Azealia Banks – Broke With Expensive Taste

It might not have taken as long as Philea to land on Rosetta, but the wait over two years for Bank’s debut LP, has been highly anticipated, side lined, dismissed, and then almost forgotten until Bank’s finally dropped the LP on iTunes on November 6th.

Delayed countless times since the LP’s original release date of March 2012, Broke With Expensive Taste’s overdue appearance, provides less of the expected cheer and applause, Banks may have expected (although the cries of ‘YAAAAS’ on Tumblr speak otherwise). But to top it off, with 212 making an appearance, Bank’s is still attempting to drain some form of credibility from the track, which addresses the entire album with much harsher speculations than it would have back in 2012.

With one mixtape, several singles to her name, including the thumping Liquorice to the less desirable ATM Jam, then to the magnificent 212, Bank’s work has dissipated in her brand of ‘witch-hop’. But the dizzying heights of her debut, break-out single 212, have never been reached by any following single and Banks has never really seemed to try and achieve another 212 either.

The lead single from Broke With Expensive Taste, Heavy Metal and Reflective, exemplifies Banks’ preference of house over mainstream acclaim, focusing on deeper progression rather than upbeat, two piece productions.
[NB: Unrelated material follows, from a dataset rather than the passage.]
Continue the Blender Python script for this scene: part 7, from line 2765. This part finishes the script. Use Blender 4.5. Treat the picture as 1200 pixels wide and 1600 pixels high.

Bank’s alternate approach to her recognised anthem, stems from her performances on each track. Heavy Metal and Reflective plays on near jungle beat rhythms, hooked with underline EDM bass tones, while the 212 singer releases her monotone lyrics, like kerosene soaked whips, ready to ignite in the choruses, where high pitched, bouncing, electronica slices add a change in tone into this under 3 minute, house filler.

Similarly, opener Idle Delilah uses a regularity found in UK garage/jungle music, in place with Bank’s New York swagger, for a fusion of sub-tropical reggae and contemporary garage.

However, the essence of Atlantis is un-ignorable on Idle Delilah’s opener. While the bass pop may continue for 40 seconds or so, in comparison to Atlantis’ 8 second opener, the structure of Idle Delilah would fit comfortably in Atlantis’ flow of motion. Equally on Miss Amor, beat progression with the change of tone in the melody for the chorus, in sync with the nearly identical choruses (in terms of execution and pitch), creates a near mirrored rendition of Bank’s past work Liquorice as well.

Bank’s rebranding of past tracks isn’t her biggest downfall on Broke With Expensive Taste, when in comparison to Nude Beach A-Go-Go, her rebranding becomes acceptable. The most un-needed track on an album ever, Nude Beach A-Go-Go’s only attribute to Bank’s entire LP, is the display of her vocal skills, dismissing the monotone pitch premise that many place with Bank’s vocal style. The drawbacks of Nude Beach A-Go-Go easily outweigh its strengths, making Bank’s credibility dissipate further.

The tampering into UK post house genres does work sublimely on several tracks across Broke With Expensive Taste however. JFK, BBD and Ice Princess, all execute the style that Bank’s aims for with her post-90’s house sublimely. Each differing in some variation to the latter, JFK follows a simplistic, semiotic beat with Bank’s vocals gliding effortlessly between rapping and singing, while BBD follows a style more easily relatable to house, garage music, with pounding drum beats and high pitched, mechanised, electronic sound slices, that dissect BBD into cut throat verses and twisted, dark choruses.

Of the three, Ice Princess is the clear champion, as Bank’s abrasive, outlandish personality, bursts through all four (metaphorical) walls, fully exposing you to Bank’s digs about how she ‘go and take yo man’ or how her name is Bank’s because she ‘can loan money’. Even the whisks of a winter breeze anchor the tracks abrasive manner, with seamlessly misguiding chimes, opening up for a chorus with a sound more frequent in the mid 2000’s hip-hop scene.

On Broke With Expensive Taste, it’s impossible to not feel interpellated with the title itself. The common clutter of Idle Delilah, Miss Amor, even 212 are boring, tasteless, and have been done repeatedly for the broke. The fresh cut lines of Ice Princess, BBD and Heavy Metal and Reflective are Bank’s expensive taste. Sadly, Bank’s seems to prefer Target over Versace.